Wednesday review on Wednesday: Jenna Ortega steals the show

Tim Burton's Wednesday doesn't feel out of place in 2022.

by Justin Choo

It is perhaps to Charles Addams’ credit that his pre-World War II creation has such astounding longevity. While it’s hard to beat the most iconic cast of 1991, Wednesday is a worthy addition to the franchise, capturing all the quirkiness that made the Addams family as charming as they are.

Wednesday, who is shown to be unmanageable, gets transferred to Nevermore Academy, where outcasts go to be self-contained and stay out of trouble–this includes vampires and gorgons who otherwise live semi-ordinary lives.

Ultimately, Jenna Ortega’s unwavering, piercing stare is what sells Wednesday, the Tim Burton-produced spinoff. It’s fair to say that while Christina Ricci is the silver screen’s definitive Wednesday, Ortega’s modern interpretation comes a close second.

Not to state the obvious but these roomies are polar opposites of each other.

In fact, Ricci symbolically gives her blessings by playing Marilyn Tornhill, ‘dorm mum’ to Wednesday and her roomie, Enid Sinclair (Emma Myers). While Tornhill won’t displace Ricci’s most memorable character in the franchise, Ricci’s new role in the Addams universe is often low-key stealing her scenes.

The Addams Family is at its heart, a satiric take on the American family, which requires that you pit the motley bunch against ‘normies’ for maximum impact. What really sells Wednesday and her ‘goth, but with a bit more goth’ disaffection is the fact that she doesn’t care anything about that either.

Probably best visual metaphor for what goes on inside her head.

As such, Wednesday feels loopy enough like an Addams Family franchise to get away with as much absurdity as it does, and at the same time, the spinoff forges its own path as an amalgamation of horror, murder mystery and teen drama rolled into one–and manages to pull it off despite a fairly pedestrian script.

The dialogue can be a little ham-fisted at the start but to be fair it’s not exactly the easiest show to explain with a few short lines of exposition. But once the series gets going, the momentum renders any minute niggles moot. Wednesday’s relentless crusade to get to the truth and her refusal to engage in classic genre tropes only add to the show’s charm–awkward conversations and biting clapbacks.

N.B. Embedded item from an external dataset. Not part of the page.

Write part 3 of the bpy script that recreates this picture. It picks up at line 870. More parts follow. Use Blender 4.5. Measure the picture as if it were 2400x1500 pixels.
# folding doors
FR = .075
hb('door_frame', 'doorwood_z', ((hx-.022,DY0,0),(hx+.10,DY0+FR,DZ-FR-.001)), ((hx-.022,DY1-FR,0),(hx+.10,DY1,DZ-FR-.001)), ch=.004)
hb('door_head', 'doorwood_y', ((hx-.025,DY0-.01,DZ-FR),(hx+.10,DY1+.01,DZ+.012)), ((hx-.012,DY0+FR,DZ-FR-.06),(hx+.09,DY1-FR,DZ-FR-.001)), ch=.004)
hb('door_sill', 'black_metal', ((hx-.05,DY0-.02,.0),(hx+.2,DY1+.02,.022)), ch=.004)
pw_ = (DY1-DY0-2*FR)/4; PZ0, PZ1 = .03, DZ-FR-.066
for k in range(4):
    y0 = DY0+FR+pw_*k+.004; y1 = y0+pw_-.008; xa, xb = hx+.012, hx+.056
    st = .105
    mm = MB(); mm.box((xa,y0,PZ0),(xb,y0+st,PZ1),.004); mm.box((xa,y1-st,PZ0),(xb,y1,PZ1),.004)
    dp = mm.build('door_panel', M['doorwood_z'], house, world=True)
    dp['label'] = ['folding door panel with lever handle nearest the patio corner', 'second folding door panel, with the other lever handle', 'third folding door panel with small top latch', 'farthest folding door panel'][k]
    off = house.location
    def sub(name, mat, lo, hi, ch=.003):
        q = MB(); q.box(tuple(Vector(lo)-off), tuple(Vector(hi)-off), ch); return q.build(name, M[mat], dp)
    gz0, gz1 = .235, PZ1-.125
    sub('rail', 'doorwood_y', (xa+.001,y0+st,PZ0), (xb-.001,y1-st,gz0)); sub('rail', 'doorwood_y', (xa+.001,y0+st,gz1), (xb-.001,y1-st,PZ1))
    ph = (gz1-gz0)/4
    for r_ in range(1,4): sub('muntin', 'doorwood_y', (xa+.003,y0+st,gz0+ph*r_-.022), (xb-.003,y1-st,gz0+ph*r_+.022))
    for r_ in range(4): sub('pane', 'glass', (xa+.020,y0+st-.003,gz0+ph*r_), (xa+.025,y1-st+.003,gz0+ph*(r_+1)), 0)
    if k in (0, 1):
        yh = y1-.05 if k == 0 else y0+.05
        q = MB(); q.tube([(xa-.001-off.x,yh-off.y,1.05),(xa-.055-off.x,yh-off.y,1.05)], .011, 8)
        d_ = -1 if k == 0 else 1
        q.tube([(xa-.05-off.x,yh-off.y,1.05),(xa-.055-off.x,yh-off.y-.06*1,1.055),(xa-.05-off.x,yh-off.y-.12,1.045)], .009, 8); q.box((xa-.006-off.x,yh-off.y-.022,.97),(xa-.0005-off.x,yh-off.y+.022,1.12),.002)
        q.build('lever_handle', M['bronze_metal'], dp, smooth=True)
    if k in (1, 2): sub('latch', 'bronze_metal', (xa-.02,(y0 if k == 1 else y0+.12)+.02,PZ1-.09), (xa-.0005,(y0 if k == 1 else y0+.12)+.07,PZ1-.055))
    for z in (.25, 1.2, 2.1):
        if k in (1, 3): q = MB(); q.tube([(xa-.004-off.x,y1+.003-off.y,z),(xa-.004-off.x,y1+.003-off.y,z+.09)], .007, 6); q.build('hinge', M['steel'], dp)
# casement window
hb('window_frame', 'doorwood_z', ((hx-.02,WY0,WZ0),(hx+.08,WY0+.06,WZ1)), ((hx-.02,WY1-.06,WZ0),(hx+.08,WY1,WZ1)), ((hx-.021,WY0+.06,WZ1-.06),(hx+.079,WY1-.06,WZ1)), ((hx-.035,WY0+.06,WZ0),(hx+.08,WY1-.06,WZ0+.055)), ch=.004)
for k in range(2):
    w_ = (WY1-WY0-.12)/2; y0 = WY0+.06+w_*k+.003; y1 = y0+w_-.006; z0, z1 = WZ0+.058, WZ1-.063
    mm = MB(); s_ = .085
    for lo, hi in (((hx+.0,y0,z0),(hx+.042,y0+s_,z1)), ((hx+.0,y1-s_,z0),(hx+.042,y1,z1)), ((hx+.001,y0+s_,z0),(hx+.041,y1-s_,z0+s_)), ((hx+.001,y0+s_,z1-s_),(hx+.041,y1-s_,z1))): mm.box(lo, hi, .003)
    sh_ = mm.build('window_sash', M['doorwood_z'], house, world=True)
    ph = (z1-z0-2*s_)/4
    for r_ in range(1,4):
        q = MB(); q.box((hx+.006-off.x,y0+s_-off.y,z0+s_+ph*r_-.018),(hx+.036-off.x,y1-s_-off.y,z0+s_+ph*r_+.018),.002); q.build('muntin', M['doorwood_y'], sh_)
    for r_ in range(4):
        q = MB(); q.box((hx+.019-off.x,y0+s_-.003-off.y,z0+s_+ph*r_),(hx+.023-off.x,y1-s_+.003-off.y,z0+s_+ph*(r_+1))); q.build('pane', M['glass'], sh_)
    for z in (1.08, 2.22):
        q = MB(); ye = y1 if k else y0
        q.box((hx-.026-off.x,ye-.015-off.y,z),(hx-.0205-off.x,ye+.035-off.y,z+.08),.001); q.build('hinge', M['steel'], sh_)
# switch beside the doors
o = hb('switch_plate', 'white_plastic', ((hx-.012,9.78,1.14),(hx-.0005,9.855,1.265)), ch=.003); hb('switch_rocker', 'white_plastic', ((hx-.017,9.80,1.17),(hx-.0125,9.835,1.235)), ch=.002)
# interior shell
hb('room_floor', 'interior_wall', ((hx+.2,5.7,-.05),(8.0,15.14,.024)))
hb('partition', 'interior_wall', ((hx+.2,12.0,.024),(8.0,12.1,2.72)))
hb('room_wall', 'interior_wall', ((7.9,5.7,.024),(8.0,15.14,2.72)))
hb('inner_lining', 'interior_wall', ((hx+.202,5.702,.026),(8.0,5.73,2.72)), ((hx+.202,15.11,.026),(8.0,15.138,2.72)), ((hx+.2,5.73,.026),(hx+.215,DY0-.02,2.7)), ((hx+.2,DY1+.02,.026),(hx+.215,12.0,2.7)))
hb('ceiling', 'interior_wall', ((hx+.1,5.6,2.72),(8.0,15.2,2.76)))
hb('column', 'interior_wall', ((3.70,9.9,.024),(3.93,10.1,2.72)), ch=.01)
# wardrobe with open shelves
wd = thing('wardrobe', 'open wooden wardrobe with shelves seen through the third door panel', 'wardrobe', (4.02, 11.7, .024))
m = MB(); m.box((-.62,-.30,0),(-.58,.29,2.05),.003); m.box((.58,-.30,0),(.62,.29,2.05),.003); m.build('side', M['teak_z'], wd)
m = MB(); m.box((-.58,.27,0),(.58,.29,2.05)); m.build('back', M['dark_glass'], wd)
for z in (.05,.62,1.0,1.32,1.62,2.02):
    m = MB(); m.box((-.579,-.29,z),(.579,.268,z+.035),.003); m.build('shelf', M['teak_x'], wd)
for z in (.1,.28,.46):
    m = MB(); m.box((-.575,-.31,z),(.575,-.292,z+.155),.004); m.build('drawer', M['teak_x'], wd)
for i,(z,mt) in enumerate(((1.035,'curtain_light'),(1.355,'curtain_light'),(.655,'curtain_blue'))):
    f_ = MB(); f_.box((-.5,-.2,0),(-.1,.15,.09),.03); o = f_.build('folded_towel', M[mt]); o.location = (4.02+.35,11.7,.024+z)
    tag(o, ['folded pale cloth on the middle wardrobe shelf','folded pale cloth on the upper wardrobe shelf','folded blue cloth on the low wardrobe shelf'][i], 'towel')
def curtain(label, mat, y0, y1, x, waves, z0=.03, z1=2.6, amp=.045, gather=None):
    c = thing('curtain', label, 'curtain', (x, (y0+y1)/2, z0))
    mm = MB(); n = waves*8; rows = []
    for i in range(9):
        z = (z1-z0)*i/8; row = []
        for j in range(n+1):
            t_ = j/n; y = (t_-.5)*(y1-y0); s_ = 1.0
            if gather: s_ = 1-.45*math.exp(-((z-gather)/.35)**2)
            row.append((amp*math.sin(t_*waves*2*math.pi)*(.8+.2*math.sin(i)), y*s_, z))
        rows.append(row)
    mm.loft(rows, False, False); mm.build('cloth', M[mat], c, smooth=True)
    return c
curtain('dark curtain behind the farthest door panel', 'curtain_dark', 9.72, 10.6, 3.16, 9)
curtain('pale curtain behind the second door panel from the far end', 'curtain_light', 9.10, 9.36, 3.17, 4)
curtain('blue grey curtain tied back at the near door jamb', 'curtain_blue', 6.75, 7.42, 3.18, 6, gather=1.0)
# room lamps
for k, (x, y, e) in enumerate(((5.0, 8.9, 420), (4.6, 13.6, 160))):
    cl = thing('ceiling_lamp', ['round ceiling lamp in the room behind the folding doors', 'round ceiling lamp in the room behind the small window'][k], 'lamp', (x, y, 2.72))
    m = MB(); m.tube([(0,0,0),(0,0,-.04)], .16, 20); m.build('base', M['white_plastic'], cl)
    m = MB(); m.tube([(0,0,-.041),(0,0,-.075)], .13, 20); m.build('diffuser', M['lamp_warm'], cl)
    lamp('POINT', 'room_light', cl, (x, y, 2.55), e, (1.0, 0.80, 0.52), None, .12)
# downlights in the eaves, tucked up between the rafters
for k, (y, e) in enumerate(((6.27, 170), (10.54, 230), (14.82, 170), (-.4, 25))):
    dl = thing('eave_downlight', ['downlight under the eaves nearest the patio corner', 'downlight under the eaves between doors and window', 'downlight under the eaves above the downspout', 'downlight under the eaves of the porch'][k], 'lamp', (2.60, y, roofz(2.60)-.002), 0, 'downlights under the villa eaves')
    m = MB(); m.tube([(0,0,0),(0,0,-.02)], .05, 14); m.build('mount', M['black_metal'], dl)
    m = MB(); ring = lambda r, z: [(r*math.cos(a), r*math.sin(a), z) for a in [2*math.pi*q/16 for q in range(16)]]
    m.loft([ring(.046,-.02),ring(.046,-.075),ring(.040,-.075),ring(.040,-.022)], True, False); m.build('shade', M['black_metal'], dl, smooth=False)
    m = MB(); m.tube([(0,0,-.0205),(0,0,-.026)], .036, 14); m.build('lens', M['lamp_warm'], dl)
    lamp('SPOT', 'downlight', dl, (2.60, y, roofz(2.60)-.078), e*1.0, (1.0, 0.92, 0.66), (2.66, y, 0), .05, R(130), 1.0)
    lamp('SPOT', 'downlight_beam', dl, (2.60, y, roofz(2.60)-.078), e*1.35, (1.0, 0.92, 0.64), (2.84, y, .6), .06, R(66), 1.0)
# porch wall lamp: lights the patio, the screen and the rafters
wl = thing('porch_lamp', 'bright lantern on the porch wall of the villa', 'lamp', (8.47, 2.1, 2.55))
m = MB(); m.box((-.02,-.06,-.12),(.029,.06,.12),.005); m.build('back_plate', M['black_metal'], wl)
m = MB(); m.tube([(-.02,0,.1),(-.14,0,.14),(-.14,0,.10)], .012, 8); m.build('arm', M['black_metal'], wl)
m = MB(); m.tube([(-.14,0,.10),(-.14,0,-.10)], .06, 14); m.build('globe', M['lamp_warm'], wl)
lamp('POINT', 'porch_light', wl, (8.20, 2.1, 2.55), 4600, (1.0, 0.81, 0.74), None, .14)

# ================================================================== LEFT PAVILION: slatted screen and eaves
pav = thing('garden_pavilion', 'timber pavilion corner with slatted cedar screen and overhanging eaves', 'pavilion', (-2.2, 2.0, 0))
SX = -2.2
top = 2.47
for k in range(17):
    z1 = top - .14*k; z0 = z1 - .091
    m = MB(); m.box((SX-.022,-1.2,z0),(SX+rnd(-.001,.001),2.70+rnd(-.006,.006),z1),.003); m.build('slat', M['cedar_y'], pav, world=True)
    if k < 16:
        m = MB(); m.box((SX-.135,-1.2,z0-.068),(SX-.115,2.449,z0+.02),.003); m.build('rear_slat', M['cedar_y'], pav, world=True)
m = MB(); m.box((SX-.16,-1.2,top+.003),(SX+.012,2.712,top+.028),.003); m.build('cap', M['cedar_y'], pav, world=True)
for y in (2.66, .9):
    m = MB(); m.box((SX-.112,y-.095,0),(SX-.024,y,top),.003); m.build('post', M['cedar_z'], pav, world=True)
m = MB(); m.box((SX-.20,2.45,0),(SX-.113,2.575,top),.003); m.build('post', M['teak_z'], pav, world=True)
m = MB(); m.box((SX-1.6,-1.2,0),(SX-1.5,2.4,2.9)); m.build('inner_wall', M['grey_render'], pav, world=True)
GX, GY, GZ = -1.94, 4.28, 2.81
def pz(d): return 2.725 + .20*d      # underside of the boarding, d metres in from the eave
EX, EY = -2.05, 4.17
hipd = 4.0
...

Others have have managed squeeze out a half-smile, but it’s Uncle Fester who’s clearly Wednesday’s shining beacon.

It all works because Wednesday does display a capacity to care–also, she smiles unabashedly at the sight of Uncle Fester–and it makes her an immensely likeable personality. There’s certainly plenty of potential for future seasons.

Cast highlights

Much of what makes Wednesday work is the chemistry between its actors. And Wednesday certainly is blessed with a well-assembled, if not spectacular, cast with A-list credentials. Aside from Ricci, Gwendoline Christie really puts a shift in here as the foreboding Principal Larissa Weems. Catherine Zeta-Jones’s Morticia Adams was serviceable while Fred Armisen’s Uncle Fester is less Fester and more uncle–but the resulting chemistry between Fester and Wednesday justifies the pick.

Other shining lights include Enid and Eugene Otinger (Moosa Mostafa), two Nevermore students who are somewhat immune to Wednesday’s most prickly self and will no doubt be key figures in her school life and possibly future seasons ahead. Extra props to Joy Sunday’s Bianca Barclay, Jamie McShane’s Donovan Galpin, and a bit of casting serendipity with Lucius Hoyos as a young Gomez Addams.

  • 8/10
    Wednesday - 8/10


You don’t need to be a fan to revel in Wednesday’s wacky world. The Addams Family feels far from dated, and Tim Burton once again is able to find a space where a dated premise can have a new lease of life. But the highlight still has got to be Jenna Ortega’s Wednesday, who is good enough to carry the entire series.